Does anyone really care about the Oscars anymore? My own faith in their legitimacy was destroyed in 1982, in my final year in high school. I had watched all five films nominated for Best Picture over that summer, and when it was announced that Hugh Hudson's leaden historic drama Chariots of Fire had won over Warren Beatty's lushly romantic Reds and Louis Malle's exquisite chamber piece, Atlantic City, I turned off the television and muttered to myself, "They have no bloody idea!" And so, with the sanctimonious certainty of a 16-year-old, I dismissed every single voting member of the Academy of Motion Picture Arts and Sciences. I knew better: they were all wrong.

This is Burt Lancaster as a minor league mafioso, charged with taking care of his departed boss's wife (Kate Reid) for a stipend.

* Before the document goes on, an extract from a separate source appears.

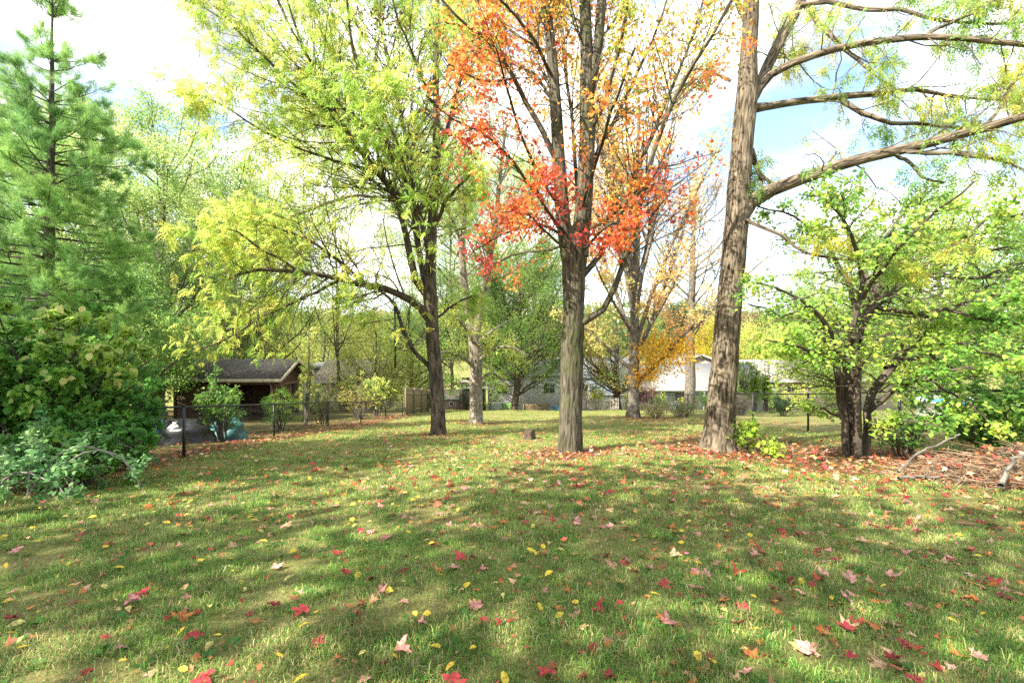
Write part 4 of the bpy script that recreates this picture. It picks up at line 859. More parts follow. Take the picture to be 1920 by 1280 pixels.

The plot gets started with aspirational card dealer Susan Sarandon's husband (Robert Joy), who has impregnated her sister (Hollis McLaren), finding themselves in Philadelphia and soon in dire need of a coke distributor. They arrive in an Atlantic City that is being destroyed so it can be rebuilt as the Las Vegas of the east; this is somewhen before Trump got to it. All three are fleeing their tiny Canadian hometown. Things amble along genially in the mode of the times, culminating in a sort-of reverse Remains of the Day. It's as pure a piece of Americana as was ever built by a Frenchman.

Roger Ebert: four stars in 2005. Vincent Canby got right into it. IMDB trivia: Malle: "... [that] bizarre parking place with elevators — an absurd structure I have never seen anywhere else. It was so inconvenient, but it was typical of the place."